There’s a case to be made that they could be 10-5 with this bunch — or just as easily 5-10. 

They’re not great in transition (26th in fast break points) or down low (29th points in the paint) and they’re one of just seven teams playing at a slower pace than last season. But their bunch of scrappy try-hards have been fairly effective at slowing down other teams in transition (eighth in opponents fast break points) and they’ve been excellent at limiting the competition from scoring off their mistakes (first in opponents points off turnovers).

It all distills down to a team with a wider variance of outcomes night-to-night than what we’re used to seeing from the usually steady Boston Celtics. They’re not the set-it-and-forget-it lineup that was all but assured of making deep playoff runs for the last several seasons.
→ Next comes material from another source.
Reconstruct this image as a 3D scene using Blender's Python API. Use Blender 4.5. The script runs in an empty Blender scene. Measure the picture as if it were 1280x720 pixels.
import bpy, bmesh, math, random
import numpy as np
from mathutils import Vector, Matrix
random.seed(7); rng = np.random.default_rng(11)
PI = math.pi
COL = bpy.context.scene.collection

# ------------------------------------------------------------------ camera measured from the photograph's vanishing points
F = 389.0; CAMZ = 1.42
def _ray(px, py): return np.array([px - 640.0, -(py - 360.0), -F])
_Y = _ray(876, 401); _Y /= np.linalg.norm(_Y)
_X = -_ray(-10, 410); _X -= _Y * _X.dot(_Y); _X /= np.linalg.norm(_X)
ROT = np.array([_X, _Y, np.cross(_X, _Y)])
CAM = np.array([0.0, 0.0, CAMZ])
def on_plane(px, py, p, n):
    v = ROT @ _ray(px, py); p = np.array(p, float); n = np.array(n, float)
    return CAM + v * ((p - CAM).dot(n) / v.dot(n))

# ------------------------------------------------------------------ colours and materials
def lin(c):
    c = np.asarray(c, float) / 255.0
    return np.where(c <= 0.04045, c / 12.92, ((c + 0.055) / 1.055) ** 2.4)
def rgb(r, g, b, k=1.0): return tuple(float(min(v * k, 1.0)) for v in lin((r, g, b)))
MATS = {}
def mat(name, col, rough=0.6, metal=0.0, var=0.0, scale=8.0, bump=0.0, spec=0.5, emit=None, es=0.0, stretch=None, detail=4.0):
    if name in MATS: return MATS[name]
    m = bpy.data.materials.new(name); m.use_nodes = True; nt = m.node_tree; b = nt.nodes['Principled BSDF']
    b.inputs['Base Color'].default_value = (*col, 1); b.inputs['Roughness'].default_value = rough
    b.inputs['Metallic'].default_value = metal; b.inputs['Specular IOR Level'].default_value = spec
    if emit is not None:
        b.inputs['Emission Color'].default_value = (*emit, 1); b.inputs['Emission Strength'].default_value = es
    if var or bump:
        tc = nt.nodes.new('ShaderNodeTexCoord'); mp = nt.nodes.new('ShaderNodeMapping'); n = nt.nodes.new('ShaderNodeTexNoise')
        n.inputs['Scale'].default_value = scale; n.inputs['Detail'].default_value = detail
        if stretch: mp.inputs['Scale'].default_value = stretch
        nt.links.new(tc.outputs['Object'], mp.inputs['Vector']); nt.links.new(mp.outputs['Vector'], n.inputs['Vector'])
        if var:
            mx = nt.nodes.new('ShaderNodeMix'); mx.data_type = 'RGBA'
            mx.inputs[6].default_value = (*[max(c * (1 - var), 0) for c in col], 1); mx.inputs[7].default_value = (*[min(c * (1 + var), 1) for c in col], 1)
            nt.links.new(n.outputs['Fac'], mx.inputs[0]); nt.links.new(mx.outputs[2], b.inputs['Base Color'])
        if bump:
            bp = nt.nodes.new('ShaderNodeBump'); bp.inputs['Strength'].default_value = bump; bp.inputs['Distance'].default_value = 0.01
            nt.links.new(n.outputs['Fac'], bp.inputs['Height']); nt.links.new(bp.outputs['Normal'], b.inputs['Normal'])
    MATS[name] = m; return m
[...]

They are, however, a franchise that got out from what would have been a crushing second apron situation and continue to be a tough opponent most evenings while waiting for Tatum to mend. In a season that everyone in Boston knew would come with certain difficulties, that’s not bad. That’s not nothing. It has even been, at times and with apologies to Mazzulla, fun in its own way. 

The other night in the win at Brooklyn, there was a sequence that summed up this Celtics experience nicely when they missed three 3s in a row on the same possession but got all the rebounds. Boston TV analyst Brian Scalabrine watched it unfold and squealed with delight “championship-caliber squad! They’ve been there before.” If that’s no entertainment, nothing is.